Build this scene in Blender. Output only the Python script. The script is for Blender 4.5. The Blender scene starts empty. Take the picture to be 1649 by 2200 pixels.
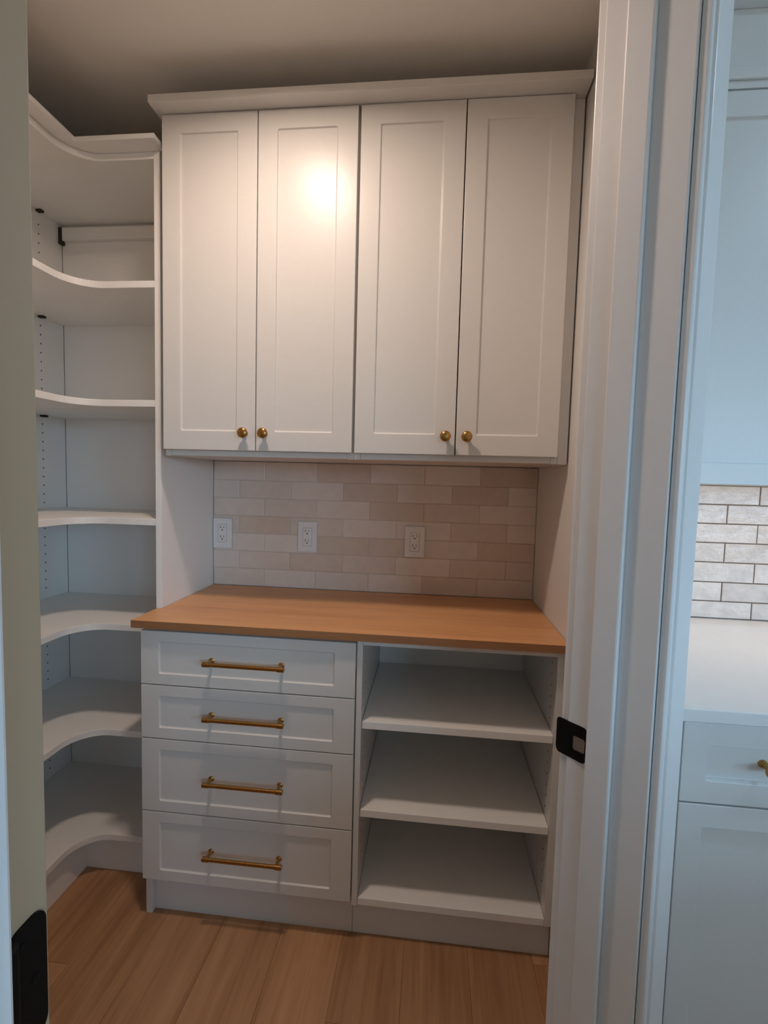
import bpy, bmesh, math, random
from mathutils import Vector, Matrix
random.seed(7)
S = bpy.context.scene
COL = S.collection
PI = math.pi

# ---------------------------------------------------------------- camera
cam_data = bpy.data.cameras.new('camera')
cam = bpy.data.objects.new('camera', cam_data)
COL.objects.link(cam)
S.camera = cam
yaw, pitch, roll, fpx = 0.1004, -0.0675, 0.0266, 1027.8
fw = Vector((-math.sin(yaw) * math.cos(pitch), math.cos(yaw) * math.cos(pitch), math.sin(pitch)))
rt = Vector((math.cos(yaw), math.sin(yaw), 0))
up = rt.cross(fw)
r2 = rt * math.cos(roll) + up * math.sin(roll)
u2 = -rt * math.sin(roll) + up * math.cos(roll)
m = Matrix((r2, u2, -fw)).transposed().to_4x4()
m.translation = Vector((0.8238, -1.2807, 1.3318))
cam.matrix_world = m
cam_data.sensor_fit = 'VERTICAL'
cam_data.sensor_height = 24.0
cam_data.lens = 24.0 * fpx / 2200.0
cam_data.clip_start = 0.02

# ---------------------------------------------------------------- world, exposure
w = bpy.data.worlds.new('sky')
S.world = w
w.use_nodes = True
wn = w.node_tree
bg = wn.nodes['Background']
geo = wn.nodes.new('ShaderNodeTexCoord')
sep = wn.nodes.new('ShaderNodeSeparateXYZ')
wn.links.new(geo.outputs['Generated'], sep.inputs['Vector'])
wr = wn.nodes.new('ShaderNodeValToRGB')          # ground below the horizon, overcast blue sky above it
wr.color_ramp.elements[0].position = 0.485
wr.color_ramp.elements[0].color = (0.10, 0.095, 0.08, 1)
wr.color_ramp.elements[1].position = 0.515
wr.color_ramp.elements[1].color = (0.43, 0.72, 1.0, 1)
wm = wn.nodes.new('ShaderNodeMath')
wm.operation = 'MULTIPLY_ADD'
wm.inputs[1].default_value = 0.5
wm.inputs[2].default_value = 0.5
wn.links.new(sep.outputs['Z'], wm.inputs[0])
wn.links.new(wm.outputs[0], wr.inputs['Fac'])
wn.links.new(wr.outputs['Color'], bg.inputs['Color'])
P_SKY = 13.5
bg.inputs['Strength'].default_value = P_SKY
S.view_settings.view_transform = 'Standard'
S.view_settings.look = 'None'
S.view_settings.gamma = 1.0
S.view_settings.use_curve_mapping = False
S.view_settings.exposure = 0.0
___
◆ REQUEST
Take the material above from its first line through the line holding "PI = math.pi" and set it down exactly, without the pictures.

◆ RESULT BELOW
Build this scene in Blender. Output only the Python script. The script is for Blender 4.5. The Blender scene starts empty. Take the picture to be 1649 by 2200 pixels.
import bpy, bmesh, math, random
from mathutils import Vector, Matrix
random.seed(7)
S = bpy.context.scene
COL = S.collection
PI = math.pi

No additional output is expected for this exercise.